Surface practice implications, highlighting the possibilities and risks associated with applying or misapplying terms, particularly in contexts where equitable and participatory approaches are used with community organisations.
Enable the application of a shared language by providing a framework around which teams can align and know what the term means in their everyday work.
How We Built It
To build this conceptual lexicon for our partner, we established our primary data sources for meaning making:
Sector-wide literature: we analysed salient academic, grey, and practice-based writing to map definitions and applications.

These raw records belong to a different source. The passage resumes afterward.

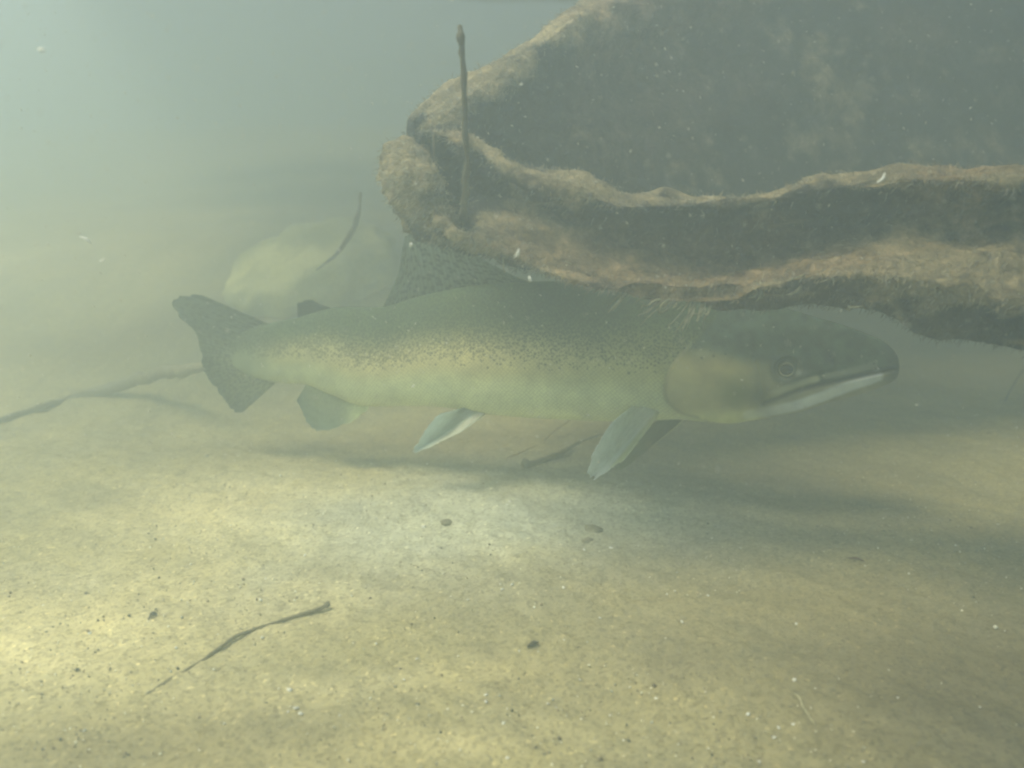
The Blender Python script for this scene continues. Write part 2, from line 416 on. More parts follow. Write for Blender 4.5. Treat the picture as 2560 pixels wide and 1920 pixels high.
disp -= .0055 * ss(33, 22, de); disp += .0012 * np.exp(-((de - 40) / 9) ** 2)
dn = np.hypot(pxs - 2078, pys - 905); disp -= .0016 * np.exp(-(dn / 6) ** 2)
disp += .0002 * fbm(np.stack([pxs / 60, pys / 60, pxs * 0], -1), 1, 3, 5)
side = cw[None] * np.ones((NS, 1))
wgt = np.abs(side) * ss(0, .012, u)[:, None]
B[..., 0] += nrm[:, 0:1] * (disp * wgt * np.sign(side)); B[..., 1] += nrm[:, 1:2] * (disp * wgt * np.sign(side))
# colours
vfrac = (zT[:, None] - B[..., 2]) / (2 * hh[:, None])        # 0 back, 1 belly
nz = fbm(np.stack([pxs / 160, pys / 90, pxs * 0], -1), 1, 4, 9)
back = np.array([.080, .125, .060]); flank = np.array([.46, .47, .22]); gold = np.array([.68, .61, .32]); silver = np.array([.68, .74, .46]); belly = np.array([.76, .78, .44])
def L3(c, m, k): return c + (np.asarray(k) - c) * np.clip(m, 0, 1)[..., None]
C = np.ones((NS, NR, 3)) * back
edge = .41 + .022 * nz + .05 * ss(.3, .6, u)[:, None]
C = L3(C, .85 * ss(edge - .20, edge + .20, vfrac), flank)
C = L3(C, .9 * np.exp(-((vfrac - .54 - .02 * nz) / .19) ** 2) * ss(.22, .38, u)[:, None] * ss(.72, .55, u)[:, None], gold)
C = L3(C, .8 * ss(.58, .78, vfrac) * ss(.16, .24, u)[:, None], silver)
C = L3(C, .8 * ss(.82, .97, vfrac), belly)
C = C * (1 - .45 * (np.exp(-((u - .27) / .09) ** 2)[:, None] * ss(.42, .12, vfrac)))[..., None]  # back darkened in the colour where the limb's shadow falls
C = L3(C, .95 * ss(.595, .655, u)[:, None] * np.ones((NS, NR)), (.125, .160, .105))
C = L3(C, .45 * ss(.45, .60, u)[:, None] * ss(.2, .6, vfrac), (.26, .30, .17))
head = np.clip(ss(.225, .20, u)[:, None] * np.where(inside, 1., ss(8, 0, dg)), 0, 1)
mot = fbm(np.stack([pxs / 28, pys / 22, pxs * 0], -1), 1, 4, 19)
Hc = np.ones((NS, NR, 3)) * np.array([.045, .068, .054]) * (1 + .6 * mot)[..., None]
chk = ss(-12, 38, pys - (872 + (pxs - 1700) * .16 + 6 * nz))
Hc = L3(Hc, chk * ss(2040, 1890, pxs), (.44, .41, .21))
Hc = L3(Hc, .7 * np.exp(-((pxs - 1760) / 60) ** 2 - ((pys - 925) / 40) ** 2), (.48, .43, .22))
Hc = L3(Hc, .9 * np.exp(-((pxs - 1845) / 52) ** 2 - ((pys - 985) / 45) ** 2), (.15, .17, .05))
Hc = L3(Hc, .8 * ss(40, 0, np.abs(pys - (1052 - (pxs - 1800) * .03))) * ss(1660, 1760, pxs) * ss(1960, 1850, pxs), (.85, .88, .42))
Hc = L3(Hc, ss(-4, 6, sm * dm * 1.0) * ss(1880, 1930, pxs), (.36, .36, .26))        # below the mouth: lower jaw
jaw = pl_pts([(1870, 1038), (1983, 1016), (2040, 997), (2078, 983), (2135, 961), (2173, 949), (2196, 939)])
dj, _, tj = pl_dist(pxs, pys, jaw); Hc = L3(Hc, .98 * ss(18, 7, dj) * (.35 + .65 * ss(0, .5, tj)), (.85, .92, .98))
Hc = L3(Hc, .8 * ss(2195, 2235, pxs), (.05, .06, .06))
mx = pl_pts([(1935, 986), (1985, 965), (2040, 949)]); dmx, _, _ = pl_dist(pxs, pys, mx); Hc = L3(Hc, .85 * ss(13, 5, dmx), (.42, .44, .30))
up2 = pl_pts([(2070, 940), (2130, 928), (2185, 912)]); du, _, _ = pl_dist(pxs, pys, up2); Hc = L3(Hc, .6 * ss(14, 3, du), (.24, .27, .23))
Hc = L3(Hc, .9 * np.exp(-(dm / 6.5) ** 2), (.02, .022, .02))
Hc = L3(Hc, .8 * np.exp(-((pxs - 1900) / 26) ** 2 - ((pys - 990) / 30) ** 2), (.05, .06, .035))
Hc = L3(Hc, .55 * np.exp(-((pxs - 1905) / 30) ** 2 - ((pys - 930) / 35) ** 2), (.07, .085, .075))
Hc = L3(Hc, .75 * ss(54, 38, de) * ss(20, 34, de), (.05, .065, .06))
Hc = L3(Hc, .7 * np.exp(-((pxs - 2002) / 20) ** 2 - ((pys - 932) / 9) ** 2), (.34, .38, .36))
Hc = L3(Hc, .8 * np.exp(-(dn / 6) ** 2), (.01, .01, .01))
C = L3(C, head, np.zeros(3)) + Hc * head[..., None]
C = L3(C, .7 * np.exp(-((pxs - 1756) / 22) ** 2 - ((pys - 884) / 9) ** 2), (.40, .42, .28))
C = L3(C, .5 * np.exp(-(dg / 5) ** 2), (.12, .13, .08))
dens = .85 * ss(edge + .20, edge - .12, vfrac) + .28 * ss(.62, .50, vfrac)
dens = dens * (1 - head) + head * .10 * ss(.5, .3, vfrac)
dens = dens * (1 + .25 * nz)
fuv = np.stack([np.ones_like(dens) * u[:, None], vfrac * 2 * hh[:, None] + np.where(sy < 0, 5., 0)[None], dens], -1)
msk = np.repeat(((1 - head) * ss(.66, .6, u)[:, None])[..., None], 3, -1); Mb = np.concatenate([msk.reshape(-1, 3), np.zeros((2, 3))])
Vb = np.concatenate([B.reshape(-1, 3), [[x_tip + .0008, fY(x_tip), zc[0]]], [[x_end - .001, fY(x_end), zc[-1]]]])
Cb = np.concatenate([C.reshape(-1, 3), C[0, :1], C[-1, :1]]); Ub = np.concatenate([fuv.reshape(-1, 3), fuv[0, :1], fuv[-1, :1]])
Fq = grid_faces(NS, NR, True)[:, ::-1].tolist()
k0 = NS * NR
Fq += [[k0, j, (j + 1) % NR] for j in range(NR)] + [[k0 + 1, (NS - 1) * NR + (j + 1) % NR, (NS - 1) * NR + j] for j in range(NR)]
fish = empty('trout', (float(SX[240]), float(fY(SX[240])), float(zB[240])))
tag(fish, 'large spotted trout with olive back and pale belly swimming above the sand beneath the log', 'fish')
bod = child(make_mesh('body', Vb, Fq, SKIN, colors=np.clip(Cb, .005, .9), attrs={'fuv': Ub, 'msk': Mb}), fish)

def fin(name, base, edge, mat=None, yoff=(0, 0), color_fn=None, spots=0., thick=.0011, nu=60, nv=28, wave=.002, label=None, raw=False, side=0):
    """base and edge: matching pixel polylines (root line, outer margin); yoff: metres off the mid plane at root and margin"""
    bb = catmull(base, nu); ee = catmull(edge, nu)
    def lift(q, off): 
        p = fp(q[0], q[1]); return at(q[0], q[1], p[1] + off)
    Bp = np.array([lift(q, yoff[0]) for q in bb]); Ep = np.array([lift(q, yoff[1]) for q in ee])
    v = np.linspace(0, 1, nv)
    Pm = Bp[:, None] * (1 - v)[None, :, None] + Ep[:, None] * v[None, :, None]
    uu = np.linspace(0, 1, nu)
    Pm[..., 1] += wave * (np.sin(uu * 9 + 1)[:, None] * v[None] + .5 * np.sin(uu * 23)[:, None] * v[None] ** 2)
    # frayed margin
    fr = (vnoise(np.stack([uu * 38, uu * 0, uu * 0 + len(name)], -1), 1, 3) * .035)[:, None] * (v ** 3)[None]
    Pm += (Ep - Bp)[:, None] * fr[..., None]
    N = np.cross(np.gradient(Pm, axis=0), np.gradient(Pm, axis=1)); N /= np.linalg.norm(N, axis=2)[..., None] + 1e-9
    tk = thick * (1 - .75 * v)[None, :, None] * (1 + .35 * np.sin(uu * 130))[:, None, None]
    A = (Pm + N * tk).reshape(-1, 3); D = (Pm - N * tk).reshape(-1, 3); n = len(A)
    F = grid_faces(nu, nv); F2 = F[:, ::-1] + n
    rim = [i * nv for i in range(nu)] + [(nu - 1) * nv + j for j in range(1, nv)] + [i * nv + nv - 1 for i in range(nu - 2, -1, -1)] + [j for j in range(nv - 2, 0, -1)]
    rim = np.array(rim); r2 = np.roll(rim, -1); F3 = np.stack([rim, rim + n, r2 + n, r2], -1)
    U, Vv = np.meshgrid(uu, v, indexing='ij'); Cc = color_fn(U, Vv)
    fu = np.stack([U, Vv, np.ones_like(U) * spots * ss(1.0, .9, Vv)], -1).reshape(-1, 3)
    o = make_mesh(name, np.concatenate([A, D]), np.concatenate([F, F2, F3]), mat or FIN, colors=np.tile(Cc.reshape(-1, 3), (2, 1)), attrs={'fuv': np.tile(fu, (2, 1))})
    o = child(o, fish)
    if label: o['label'] = label
    return o
def cfn(a, b, lead=None, lw=.12):
    a = np.array(a); b = np.array(b)
    def f(U, V):
        c = a + (b - a) * V[..., None]
        if lead is not None: c = c + (np.array(lead) - c) * ss(lw, lw * .3, U)[..., None]
        return c
    return f
grn = (.085, .115, .08)
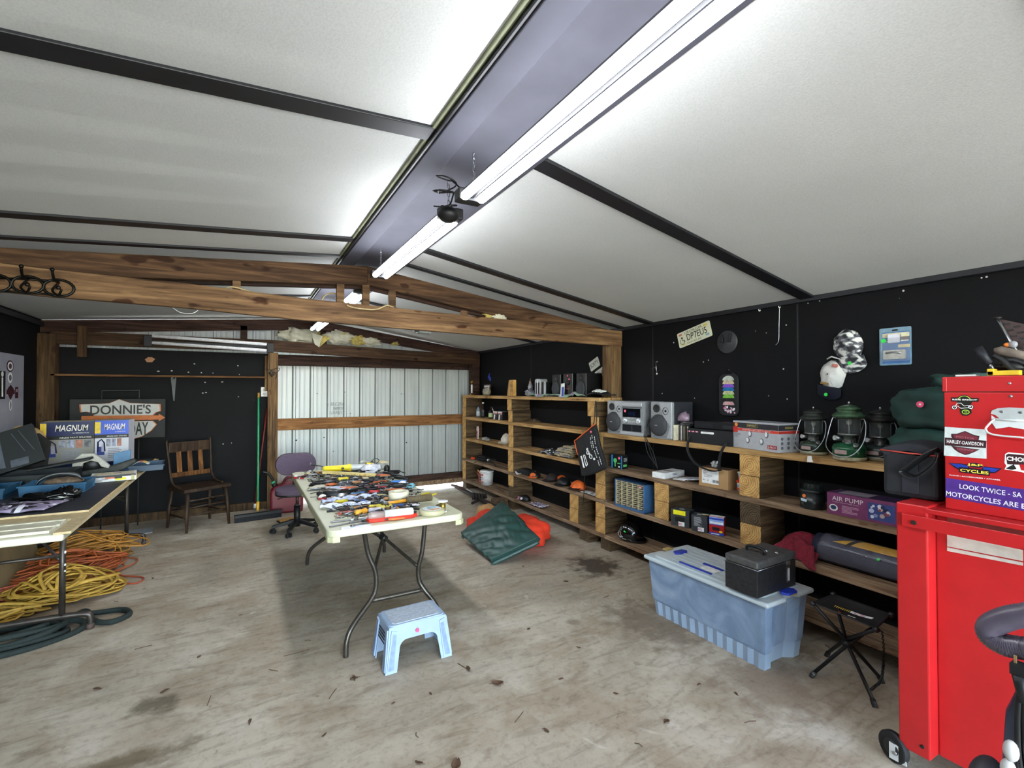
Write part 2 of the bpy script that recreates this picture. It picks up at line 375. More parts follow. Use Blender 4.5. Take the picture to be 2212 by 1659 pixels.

Internal documents: we used qualitative data analysis software to code and track language use patterns across our partner’s strategic and programmatic documentation.
Meaning making from workshop insights: we conducted a thematic analysis of transcripts and notes from workshops conducted during the duration of the learning partnership, for contextual usage and themes.
From this, we generated a long list of terms, then refined it in dialogue with our partner to focus on those most relevant to their needs and existing assets.
What Each Entry Includes
Each term in the conceptual lexicon has four elements:
Sector definition: what is used in organisations in the same sector, thought leaders and wider literature and practice.
Examples in the partner organisation: illustrative examples of how the term surfaced in documents and conversation during the learning partnership.
Implications: the possibilities and challenges resulting from the differences in sector definitions and partner usage, and our perspective on alignment related to usage.
Comparatives: related terms and distinctions that matter (e.g. “accountability” vs. “responsibility”).
Why It Matters
By building a conceptual lexicon instead of a glossary, we helped our partner see language as both a tool and a terrain of movement. It also empowers them to decide where and how they may want to shift how they communicate their work, both internally, and to their peers in the wider ecosystem.
The result for our learning partner wasn’t just clarity of definition. It was a living resource that will help delivery teams and decision-makers reflect, align, and act with greater intentionality.
Because our work at Quotidian Strategies is about examining the everydayness of phenomena within, how lived experiences and practices are shaped and articulated over time, we believe, words should not only be defined, they should be operationalised.
A conceptual lexicon helps organisations move beyond “what does this term mean?” to “what does this term do in our work, and how do we use it responsibly?”
It’s a small shift with significant impact: from static reference material to a dynamic tool for organisational learning.